久留米ラーメンを語る上では外せない見本のような店と言えるのではないだろうか。

国道3号線は九州を縦断する幹線道路であり、九州自動車道が整備されるまで物流の大動脈を担っていた。
また久留米は佐賀や長崎、熊本方面への分岐点にあたり、そしてブリジストンの本社もあるなどの地理的な状況もあり、交通の要衝であったのだ。

丸星ラーメンはそんな好立地の場所で、当時としてはかなり珍しい24時間営業の店舗だった。
商業地域からやや外れた街道沿いで大型トラックの停めやすい駐車場もあったので長距離ドライバーの食事場所として最適だったのである。

そうしてドライバーの口コミによって久留米ラーメンの濃厚な味の印象が拡がっていったのだ。

これもまた個人的な事だが、父がラーメン屋を畳んだ後に越してきたのがたまたまその丸星ラーメンのすぐ近所だった。
元々ラーメン屋に馴染みがあり、友達の母親がパートで働いていた事もあって丸星ラーメンに良く遊びに行っていたものだ。

丸星ラーメンの特徴は良くも悪くも非常にシンプルでスタンダードな味と濃さにある。

立地条件もそうだが、高速道路のサービスエリアやドライブインのような営業形態であり、セルフサービスのおにぎりといなり寿司、自家製おでん等と共に食べるラーメンは味に凝った専門店というよりはとにかく手軽に、大量に捌く事を意識したスタイルだったのだ。

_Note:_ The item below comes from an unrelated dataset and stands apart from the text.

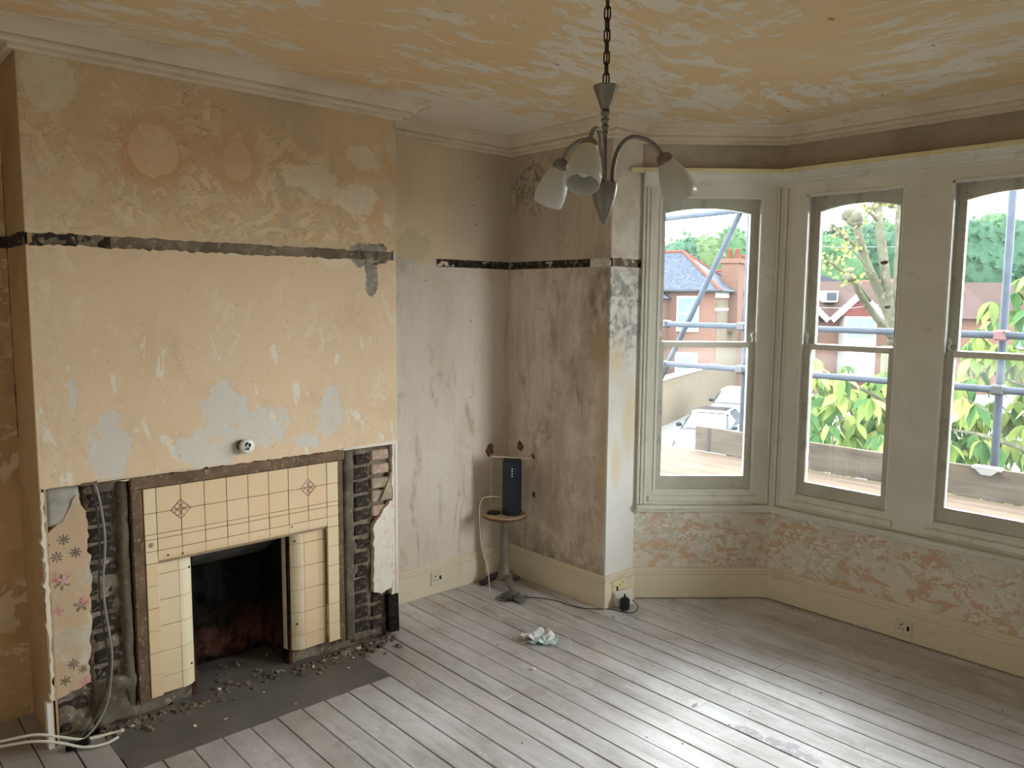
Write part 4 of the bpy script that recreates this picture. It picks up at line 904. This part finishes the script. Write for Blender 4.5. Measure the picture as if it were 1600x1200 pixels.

そのためかどうかは分からないが、味付けは実にシンプルで特別な食材はあまり使って無かったのではないかと思う。

また、24時間営業のため絶えずスープを作り続ける必要があり、年中パートのおばさんが豚骨をグラグラと煮込んでいたのを憶えている。

実はこの大量の豚骨を絶えず煮込み続ける出汁の旨さこそが味の秘密であり、それを活かす余計な駆け引きのないスープが丸星ラーメンの良さではなかったかと思うのだ。

こう言っては誤解を招きそうだが、正直味や濃さにこれといった特徴のない丸星ラーメンに対して、当時の地元の人間には評判が良かったとは言い難い。

むしろ味も濃さも久留米ラーメンとしては極めて普通だったからこそ他の地方の人達には受け入れやすかったと言えるのである。

他にも街道沿いには丸星以上に濃厚なスープを売りにした専門店が多かったこともあり、久留米ラーメンは濃厚こってりのイメージが定着していた。

私自身の記憶にあるラーメンもまさにそれであり、久留米ラーメンはそれが普通という感覚だったのだ。
中でも当時評判だったのが国道210号線の「大龍ラーメン」ではないだろうか。

久留米ラーメンの中でも随一の濃厚さとどろりとしたこってり感、そして昔ながらの中細麺とこれもまた奇をてらわない味で王道と呼べる久留米ラーメンだったのだ。メニューもラーメンとせいぜいチャーシュー麺くらいだったと思うがその潔さも久留米ラーメンの店らしくて私は好きだったのだ。